Musa Üzer konuşmasını şöyle sürdürdü:
"15 Temmuz sonrası özellikle iktidar eliyle sistemin yeniden restorasyonu sağlanıyor. Bu vesileyle coğrafyamızdaki milliyetçiliğin 150-200 yıllık süreci yeniden inşa ediliyor. Özellikle de sistem ile dindarlar arasındaki gerilimli noktalar halledilerek dindarların sistemin içine katılabileceği yeni bir milliyetçilik değerlendirmesi yapılıyor.

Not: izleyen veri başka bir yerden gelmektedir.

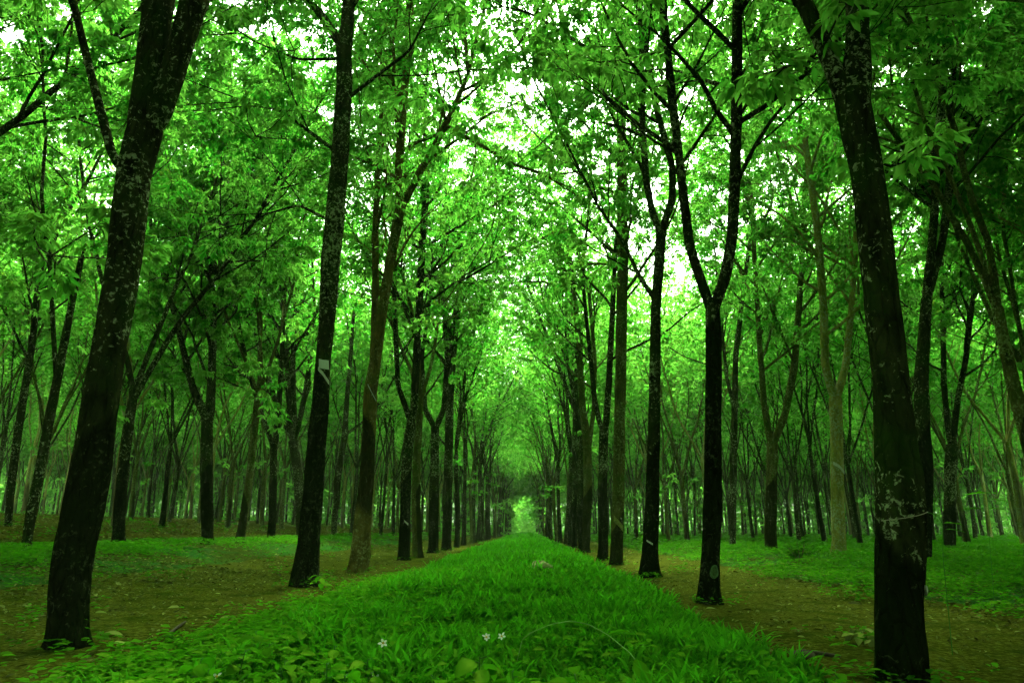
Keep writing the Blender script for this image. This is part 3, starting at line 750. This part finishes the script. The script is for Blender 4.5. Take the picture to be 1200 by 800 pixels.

İşimize gelse, hayattaki bazı sorunlarımızı kolaylaştırsa dahi milliyetçiliğin Türkiye coğrafyasındaki konumu bir müslümanın asla kabul edebileceği bir şey değildir. Müslümanca bir varoluşun adeta yerine ikame edilmiş bir kimlikten bahsediyoruz. Çünkü milliyetçilik / ulusçuluk dinin yerine ikame edilmiştir. Ontolojisi bu zemine dayanır. Bu özelliği tarihsel süreçte de değişmemiştir. Din ile ilişkisi de uyum kabiliyeti çok yüksek olduğu için dini kendisine kolaylaştırıcı bir unsur olarak değerlendirir.
Kimliksel anlamda birbirine zıt oluşumları bilinçli şekilde 'yerlilik' ve 'millilik' adı altında bir potada eritme stratejisi güdülüyor. Burada bir dindarın sahip olması gereken hassasiyetler, duyarlılıklar yeniden tanımlanarak sanal bir düşman algısı meydana getiriliyor. 'Milli kimlik' etrafında varoluşun tanımlanması isteniyor."
Konuşmasını Fransız Devrimi, ulusçuluk paradigması ve Osmanlı son surecini değerlendirerek toparlayan Üzer, "Fransız Devrimi insanlığın ortaya çıkardığı etki gücü en yüksek hadiselerden biridir. Çok kısa sürede neredeyse tüm dünyayı etkilemiştir. En önemli etki alanlarından biri de Osmanlı olmuştur. Osmanlı son süreci ulusçu paradigmayı iyi okuyamamış, dolayısıyla güçlü bir karşı direnç sergileyememiştir. Bunun üzerinde kendi sonunu hazırlayan reçeteler peşinden gitmiş, en sonunda da tarih sahnesinde ki yerini almıştır. Bu bağlamda ulusçu paradigmayı bir zindan metaforu olarak aldığımızda ne kadar koyu bir zindan oluğunu da görebiliriz." sözleriyle konuşmasına son verdi.
Program soru-cevap ve dinleyicilerin katkı faslından sonra son buldu.